Without the pictures, set down every line of the data exactly.

### Stored data
'''

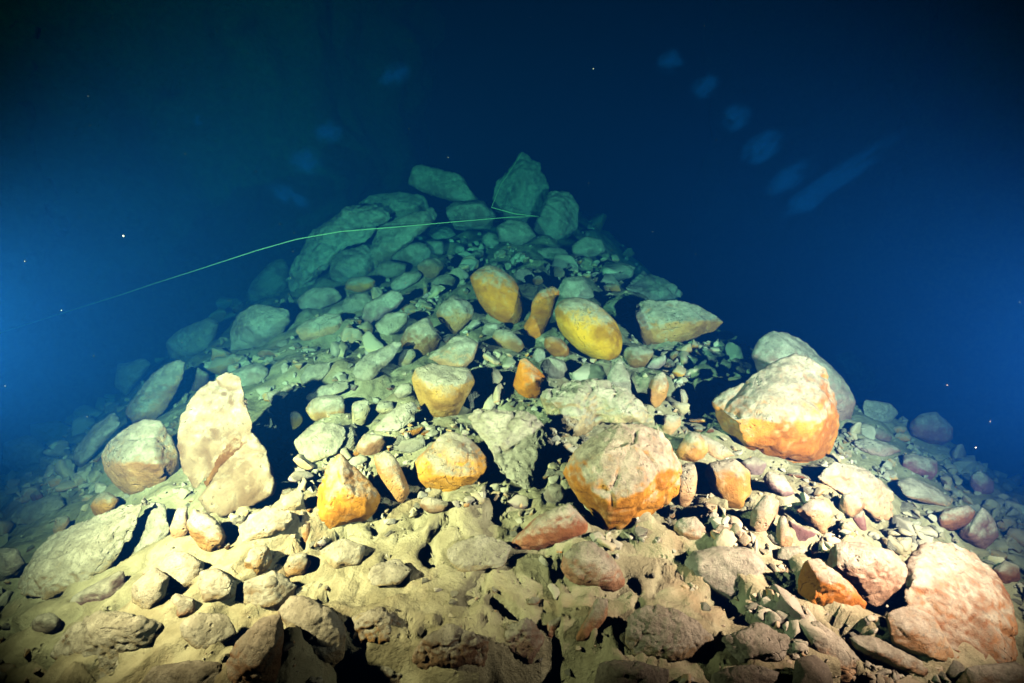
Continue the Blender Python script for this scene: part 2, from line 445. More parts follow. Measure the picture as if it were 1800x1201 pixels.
rock('boulder', 'orange pyramid-shaped boulder in shade of tall block', (.58, .26, .03), .2, '543,900 557,863 577,820 597,797 617,820 647,847 670,873 667,897 647,920 613,930 567,943 550,923', .8, 0, 1, .9, front=[(598, 815, .2), (605, 862, .62), (572, 905, .55), (640, 880, .4), (590, 925, .4), (645, 905, .3)], ref=True)
rock('boulder', 'narrow upright brown rock beside the orange boulder', (.46, .24, .08), .3, '657,803 677,793 697,803 710,833 725,873 720,887 700,893 680,890 673,863 663,833', .85, 0, 4, 1, ref=True)
rock('flat_rock', 'flat pale yellowish slab right of the tall block', TA, .7, '513,773 543,747 567,742 610,747 610,770 593,797 567,813 538,822 530,797', .45, .45, 2, 1.2, ref=True)
rock('boulder', 'pinkish cube-shaped stone above the pyramid boulder', PE, .5, '622,787 640,762 677,762 683,780 667,797 650,807 633,797', .85, 0, 2)
rock('boulder', 'oval ribbed stone like a closed shell', (.48, .31, .11), .45, '530,723 547,703 567,693 597,693 612,707 607,727 580,740 547,740', .7, .1, 6, .8, ref=True)
rock('flat_rock', 'thin dusty slab lying behind the ribbed oval stone', TA, .7, '527,700 560,680 613,667 613,687 573,695 533,713', .5, .4, 3)
rock('flat_rock', 'white rectangular slab with thin orange edge', PA, .7, '527,660 540,643 583,633 582,653 557,673 533,685', .5, .4, 1, .8, ref=True)
rock('flat_rock', 'large grey slab leaning left of heart-shaped boulder', PA, .72, '615,653 640,627 677,610 700,597 707,607 687,637 663,660 650,674 630,669', .6, .2, 2, 1.2, ref=True)
rock('boulder', 'rounded tan boulder above the heart-shaped one', BR, .48, '703,597 717,570 737,557 760,558 777,593 770,610 743,632 720,625 707,610', .8, 0, 5, ref=True)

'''

### The reply
Continue the Blender Python script for this scene: part 2, from line 445. More parts follow. Measure the picture as if it were 1800x1201 pixels.
rock('boulder', 'orange pyramid-shaped boulder in shade of tall block', (.58, .26, .03), .2, '543,900 557,863 577,820 597,797 617,820 647,847 670,873 667,897 647,920 613,930 567,943 550,923', .8, 0, 1, .9, front=[(598, 815, .2), (605, 862, .62), (572, 905, .55), (640, 880, .4), (590, 925, .4), (645, 905, .3)], ref=True)
rock('boulder', 'narrow upright brown rock beside the orange boulder', (.46, .24, .08), .3, '657,803 677,793 697,803 710,833 725,873 720,887 700,893 680,890 673,863 663,833', .85, 0, 4, 1, ref=True)
rock('flat_rock', 'flat pale yellowish slab right of the tall block', TA, .7, '513,773 543,747 567,742 610,747 610,770 593,797 567,813 538,822 530,797', .45, .45, 2, 1.2, ref=True)
rock('boulder', 'pinkish cube-shaped stone above the pyramid boulder', PE, .5, '622,787 640,762 677,762 683,780 667,797 650,807 633,797', .85, 0, 2)
rock('boulder', 'oval ribbed stone like a closed shell', (.48, .31, .11), .45, '530,723 547,703 567,693 597,693 612,707 607,727 580,740 547,740', .7, .1, 6, .8, ref=True)
rock('flat_rock', 'thin dusty slab lying behind the ribbed oval stone', TA, .7, '527,700 560,680 613,667 613,687 573,695 533,713', .5, .4, 3)
rock('flat_rock', 'white rectangular slab with thin orange edge', PA, .7, '527,660 540,643 583,633 582,653 557,673 533,685', .5, .4, 1, .8, ref=True)
rock('flat_rock', 'large grey slab leaning left of heart-shaped boulder', PA, .72, '615,653 640,627 677,610 700,597 707,607 687,637 663,660 650,674 630,669', .6, .2, 2, 1.2, ref=True)
rock('boulder', 'rounded tan boulder above the heart-shaped one', BR, .48, '703,597 717,570 737,557 760,558 777,593 770,610 743,632 720,625 707,610', .8, 0, 5, ref=True)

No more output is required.